/ 1 December 2000

Triumph of a boring election

The Democratic Alliance’s trumpeting of the defection of Solly Kotane to its ranks and the African National Congress’s exhibitionism over former newspaper spy Craig Kotze symbolise the rank opportunism that has characterised our local government elections.

Just when we thought that no one could go lower, the DA delighted at the questionable granting of amnesty to 13 murderers in the Boipatong massacre and issued an insensitive statement claiming that this vindicated former president FW de Klerk.

The District Six community’s victory at the end of a painful struggle to get their land back was hijacked into an ANC election rally, providing further use for the sick pail. And the sight of the Pan Africanist Congress grandstanding and inflaming racial passions outside the trial of the six North Rand cops who brutalised illegal immigrants with their dogs was possibly the lowest point of all.

Our politicians really think we are stupid.

The only cause for cheer is that the political season is almost over. Before then, though, we have to discharge our civic duty and vote.

In recent weeks, pundits have been debating in this newspaper whether, given the options, it is worth voting at all. Disillusionment with the system and the parties leading to voter apathy threatens to undermine our hard-won freedoms.

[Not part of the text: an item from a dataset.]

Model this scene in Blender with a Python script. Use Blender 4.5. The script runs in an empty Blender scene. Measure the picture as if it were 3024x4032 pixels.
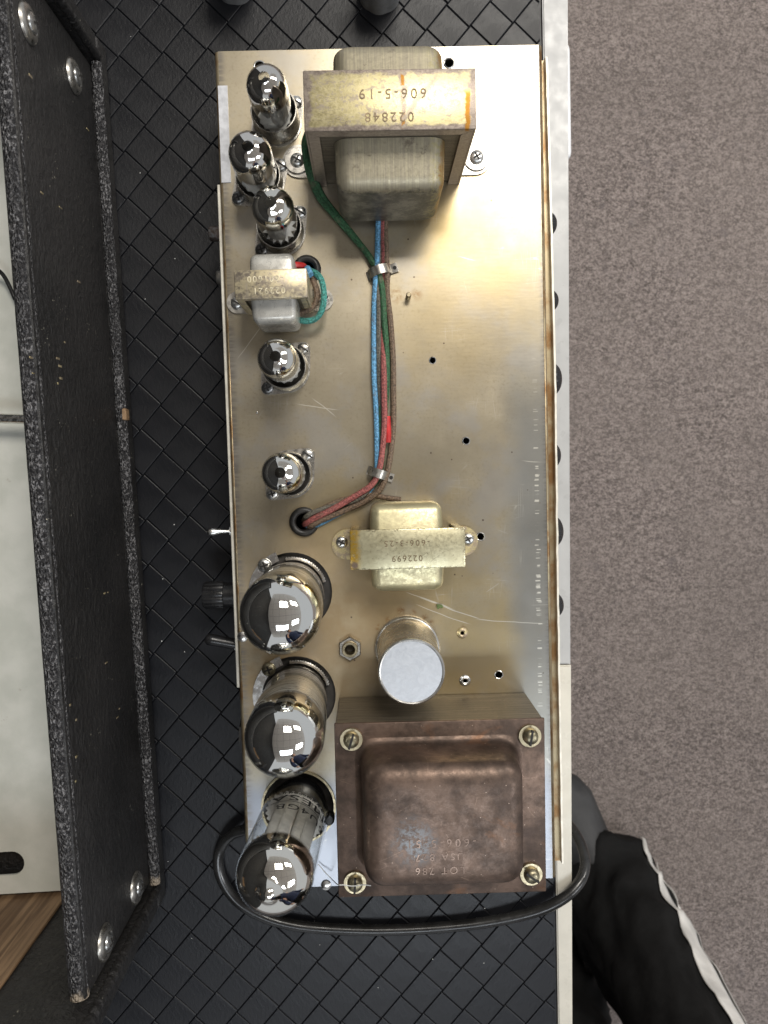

There is no question that we have to vote. The candidates are not always ideal, but this is the price of democracy. If the best that a nation of 250-million like the United States can come up with is Al Gore and George W Bush, then the voters of Rondebosch, Alexandra and Pofadder are not doing too badly.

Clearly, the local government electoral system, allowing people to vote for candidates of choice no matter their party, has widened the choices. We urge voters to size up their candidates and support those with integrity, no matter which party they represent. This is an opportunity to remove the self-servers and blowhards from office, to take out those who make promises but are not seen until the next election.

Voters have to scrutinise the track records of candidates to ensure that our public representatives subscribe to the highest values and that we can trust them to build our democracy.

The second, proportional representation vote should be cast for the party that has delivered or is capable of delivering to one’s own community. It is an easy enough test because the relationship is so direct and measurable. Local government is about services and benefits, about street lights and garbage collections, to the public.

And even if we’ve had enough of opportunism, we have much to be thankful for in these elections. There have been relatively low levels of violence and most political parties have understood the sense of contesting all areas, not just those within their own racial ghettoes and strongholds.

And if at the end of the day some people say that is boring, then so be it, because that in itself is a massive sign of progress.

Replace Heath with Welz The Constitutional Court ruling this week which neuters the new South Africa’s most famous corruption buster, the Heath investigative unit, will have serious ramifications for many months to come.

The obvious question is why the state law advisers who signed off the legislation governing the Heath unit got it so wrong and exposed the unit to such a humiliating judgement. It of course took a group of wealthy lawyers to get the Constitutional Court to take on Heath and prove that the legislation underpinning one of South Africa’s most important institutions was fundamentally flawed.

The unit has been given roughly a year to wind up current investigations, after which it has to amend its appointment procedures. That means the unit’s head, Judge Willem Heath, will either resign from his position on the Bench to remain with the unit or return to the Eastern Cape courts.

As a public relations exercise, the unit has been a phenomenal success it is perceived, both at home and abroad, as the most effective anti-corruption unit in the country.

The obvious question is who will take over the baton from Heath. The original legislation, now found to be inconsistent with the constitutional principle of separation of powers, stipulated that only a judge should head the unit. There is concern in legal circles that whoever succeeds Heath may lack the stature and clout that the position of a judge affords. The Constitutional Court judgement itself acknowledges the necessity of having “a person of integrity” head the unit.

Another issue alluded to in the judgement is ironing out the criteria for what may or may not be a “proper” non-judicial assignment for judges. In most modern democracies, including South Africa, judges are involved in a variety of activities not directly related to judicial office, such as commissions of inquiry, and, in the case of Judge Johan Kriegler, the Independent Electoral Commission.

Aside from matters of constitutionality and technical legal points, there remains the very ugly question of how to deal with South Africa’s errant accident lawyers. The flaccid law societies have proven themselves ineffective in combating the scourge of unscrupulous lawyers who are pocketing excessive portions of their clients’ compensation. With Heath out of the picture, it remains to be seen who will flex their muscle to root out what boils down to criminal behaviour by an uncomfortably large number of road accident lawyers. For now, all the public can do is go to the press. It was, after all, Martin Welz’s Noseweek that spotlighted unscrupulous road accident lawyers in the first place. Which leads us to conclude that the most suitable replacement for Heath is the feisty Welz himself.